Restiamo coi piedi piantati nell’antico e nel mistero ma spostiamo lo sguardo oltre il mare fino a scorgere la Barbagia, regione montuosa Sarda. Là, temporalmente altrove, la terra era battuta da banditi e fuorilegge che combattevano per l’indipendenza. Della necessità del ricordo si fa foriera la ferocia dei KRE’U, la lingua con cui lo fanno è la loro, fa parte dell’identità e non può essere estirpata. La poggiano su uno strato black metal annichilente, ammantato da arie misteriche che salgono dalla terra per attanagliare le caviglie e portarci ben al di sotto del livello della crosta terrestre.
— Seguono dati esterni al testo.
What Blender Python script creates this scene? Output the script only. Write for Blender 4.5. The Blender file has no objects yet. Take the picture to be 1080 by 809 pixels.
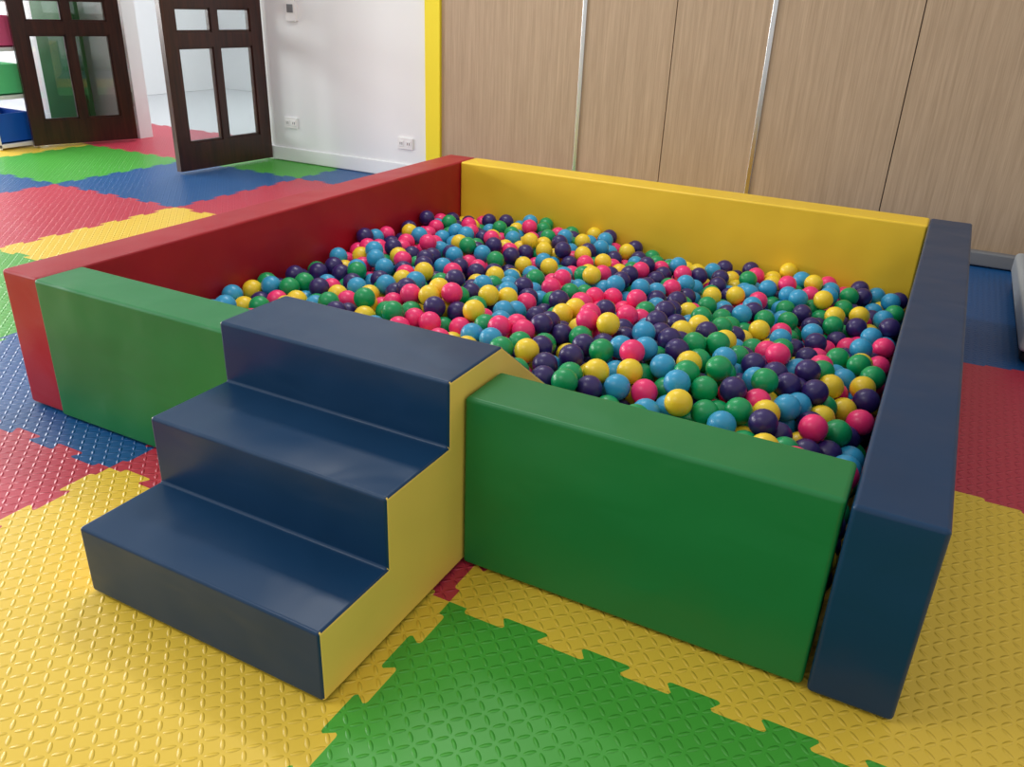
import bpy, bmesh, math, random
import numpy as np
from mathutils import Matrix, Vector
random.seed(7); rng=np.random.default_rng(5)
scene=bpy.context.scene
scene.view_settings.view_transform='Standard'

# ------------------------------------------------------------ materials
def lin(c):
    return tuple(((v/255)/12.92 if v/255<=0.04045 else (((v/255)+0.055)/1.055)**2.4) for v in c)+(1,)
def new_mat(name,col,rough=0.5,**kw):
    m=bpy.data.materials.new(name); m.use_nodes=True
    b=m.node_tree.nodes['Principled BSDF']
    b.inputs['Base Color'].default_value=lin(col); b.inputs['Roughness'].default_value=rough
    for k,v in kw.items(): b.inputs[k].default_value=v
    return m
class NT:
    def __init__(s,m): s.t=m.node_tree; s.b=s.t.nodes['Principled BSDF']
    def n(s,ty,**kw):
        x=s.t.nodes.new(ty)
        for k,v in kw.items(): setattr(x,k,v)
        return x
    def l(s,a,b): s.t.links.new(a,b)
    def m(s,op,a,b=None):
        x=s.n('ShaderNodeMath',operation=op)
        for i,v in enumerate((a,b)):
            if v is None: continue
            if isinstance(v,(int,float)): x.inputs[i].default_value=v
            else: s.l(v,x.inputs[i])
        return x.outputs[0]
    def coord(s,scale=(1,1,1),kind='Object'):
        tc=s.n('ShaderNodeTexCoord'); mp=s.n('ShaderNodeMapping'); mp.inputs['Scale'].default_value=scale
        s.l(tc.outputs[kind],mp.inputs['Vector']); return mp.outputs[0]
    def noise(s,vec,scale,detail=2,rough=.5,dist=0):
        x=s.n('ShaderNodeTexNoise'); x.inputs['Scale'].default_value=scale; x.inputs['Detail'].default_value=detail
        x.inputs['Roughness'].default_value=rough; x.inputs['Distortion'].default_value=dist; s.l(vec,x.inputs['Vector']); return x.outputs[0]
    def bump(s,h,strength,dist,prev=None):
        x=s.n('ShaderNodeBump'); x.inputs['Strength'].default_value=strength; x.inputs['Distance'].default_value=dist
        s.l(h,x.inputs['Height'])
        if prev is not None: s.l(prev,x.inputs['Normal'])
        return x.outputs[0]
def vinyl(name,col,rough=0.42,spec=.45,wr=.14):
    m=new_mat(name,col,rough); t=NT(m); v=t.coord()
    t.b.inputs['Specular IOR Level'].default_value=spec
    b1=t.bump(t.noise(v,4.5,1),0.45,0.028)
    b1=t.bump(t.noise(t.coord((8,8,14)),1,1,.5,.6),wr,0.014,b1)
    b2=t.bump(t.noise(v,900,1),0.12,0.0006,b1)
    t.l(b2,t.b.inputs['Normal'])
    mix=t.n('ShaderNodeMix',data_type='RGBA',blend_type='MULTIPLY'); mix.inputs[0].default_value=1
    mr=t.n('ShaderNodeMapRange'); t.l(t.noise(v,3,3),mr.inputs[0]); mr.inputs[3].default_value=.9; mr.inputs[4].default_value=1.08
    cc=t.n('ShaderNodeCombineColor'); [t.l(mr.outputs[0],cc.inputs[i]) for i in range(3)]
    mix.inputs[6].default_value=lin(col); t.l(cc.outputs[0],mix.inputs[7]); t.l(mix.outputs[2],t.b.inputs['Base Color'])
    return m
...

A sos antigos fa parte dell’omonimo album della band in uscita a maggio.

Shrvl – Response

Chi ha affrontato un disordine depressivo può capire cosa ha affrontato Peter Voigtmann, tastierista dei The Ocean, e quanto costi il percorso per la guarigione. Da questo viaggio interiore nasce Response, una delle facce di “Limbus“, album che vedrà la luce a maggio per Pelagic Records. A rendere il lavoro allucinante è il fatto che ogni brano è un’interpolazione alternativa dei temi principali di “Holocene“, nuovo lavoro del collettivo svizzero in uscita lo stesso mese per la stessa etichetta, ma spogliati della ferocia elettrica che li contraddistinguono. Ridotti all’osso, imperniati su pianoforte, synth e ritmiche scheletriche, fanno da contraltare algido al magma delle ere preistoriche, come un viaggio sotterraneo sì, ma verso il Sé.

Maya Ongaku – Nuska

Quella dei Maya Ongaku, trio proveniente da Enoshima, una piccola isola a Sud-Ovest di Tokyo, sembra una di quelle storie tanto banali quanto magiche. Tsutomu Sonoda, Ryota Takano e Shoei Ikeda si sono infatti conosciuti in un negozio di oggetti usati (tra cui dischi) e lì, tra discussioni su musica, arte e vita in genere, hanno deciso di unirsi in una band. Il loro album di debutto “Approach To Anima“, che esce a fine maggio su Guruguru Brain, ha un titolo che è tutto un programma, bello ambizioso per altro. A giudicare però dal primo singolo estratto, Nuska, la strada intrapresa dai 3 sembra quella buona perché tra folk, psichedelia gentile e suoni del Giappone più autentico, il brano, che in certi frangenti ricorda i Calexico, scava lentamente e piacevolmente nell’anima lasciando una bella sensazione tra nostalgia e pace dei sensi.

Ifryt – Straszne rzeczy

Non ho trovato invero moltissime informazioni sugli Ifryt, band di black’n’roll proveniente dalla Polonia, che il prossimo 12 maggio darà alla luce, a firma Godz Of War Productions, un Ep intitolato “Płuca“. Il primo estratto si intitola Straszne Rzeczy, che vuol dire cose terribili ed è accompagnato da un lyric video (così potete esercitarvi un po’ con il polacco) in cui si vedono capre, koala e altri animali allucinati (vedete un po’ qui sopra), gente che distrugge stufe in mezzo ai giardini, boschi, fiamme di ogni tipologia e provenienza, tentativi di autoannegamento nell’alcool, cose terribili insomma. Ah, il pezzo, che dura 10 minuti belli pieni, è matto e molto carino, quindi per noi meritava una menzione.